Dar respiro alle immagini. Questa l’ambizione profonda di “Mi Piace Commenta Condividi, A Rethorical Figure”, la personale di Marc Bauer all’Istituto Svizzero a Milano. Un’interrogazione coraggiosa, condotta con caparbietà e rigore, attorno a un unico cruciale quesito: qual è la funzione dell’arte nell’ipertrofia visiva del presente?
Un problema che, lungi dal considerarsi puramente estetico, acquista, nella ricerca di Bauer, connotazioni sociali: è proprio sul terreno delle immagini digitali, infatti, che si gioca la quotidiana battaglia del consenso politico. Un Moloch – quello della macchina della propaganda salviniana, oggetto della mostra – che, quotidianamente, fagocita i contenuti più eterogenei – dai migranti ai gattini, dalla Nutella al cattolicesimo – tracciando un confuso panorama post-ideologico e sottilmente pop che va a comporre, nostro malgrado, il milieu della sensibilità contemporanea.
L’operazione condotta da Bauer sulle immagini “trovate”, o meglio afferrate dal flusso bulimico del discorso politico, è estremamente complessa, e passa per un ripensamento radicale della tecnica del disegno.

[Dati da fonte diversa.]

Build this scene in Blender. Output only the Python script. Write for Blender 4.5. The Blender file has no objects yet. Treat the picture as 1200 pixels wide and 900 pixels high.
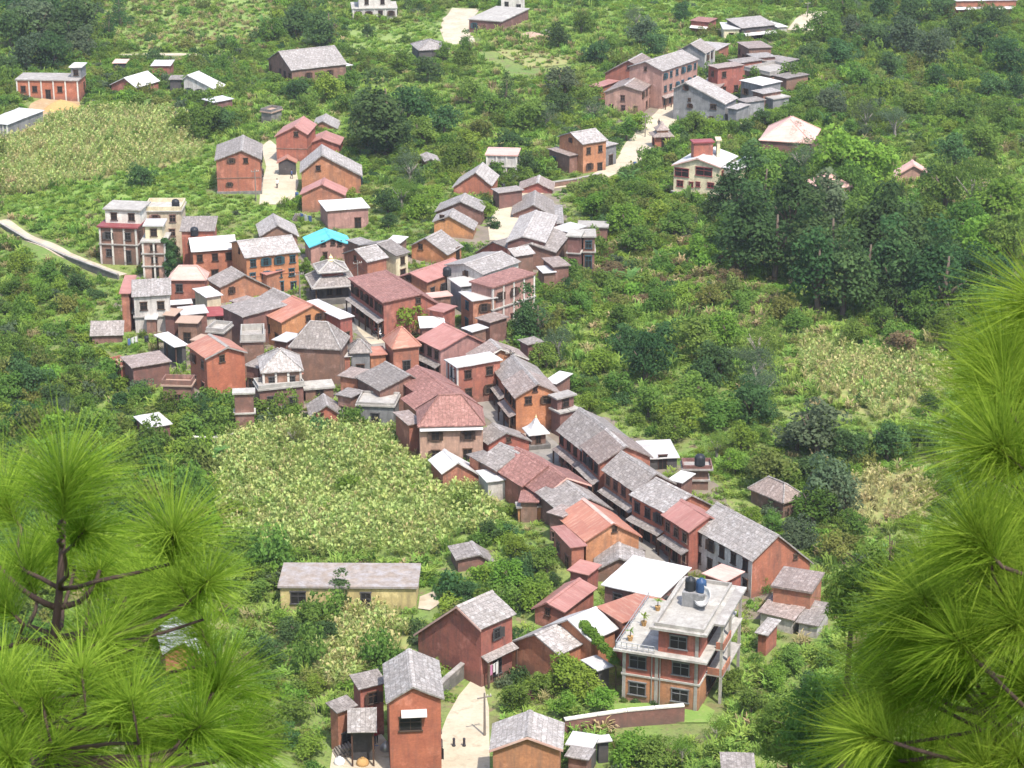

Strumento d’elezione nella tradizione pittorica classica, che l’artista dimostra di frequentare con disinvoltura, per l’appropriazione artistica del reale da parte del soggetto, il disegno diventa in Bauer medium per lo straniamento delle immagini.
Nei grandi walldrawings (Wolf, 2020; Mary, 2020; Margherita, 2020), o nei tweet di Salvini riportati su grandi pannelli (A rethorical figure, 2019), si giocano così complessi equilibrismi tra senso e nonsenso. Se, infatti, la realtà delle retoriche del potere è qui ri-agita e smascherata come grottesco carnevale postmoderno, la prassi artistica sembra opporre una tenace resistenza all’indifferenza dei contenuti continuamente mediati e rimediati dalla politica. Il disegno oppone la lentezza del procedimento alla velocità dei tweet, la fisicità della mano all’immaterialità delle reti. Il flusso, per un momento, è sospeso. Così, sembra suggerirci Bauer con il grande Dylan Dog (2020) che campeggia nello spazio: l’unico argine possibile ai mostri dell’irrazionale passerà per il linguaggio. Ed è una strada che l’arte deve rischiare.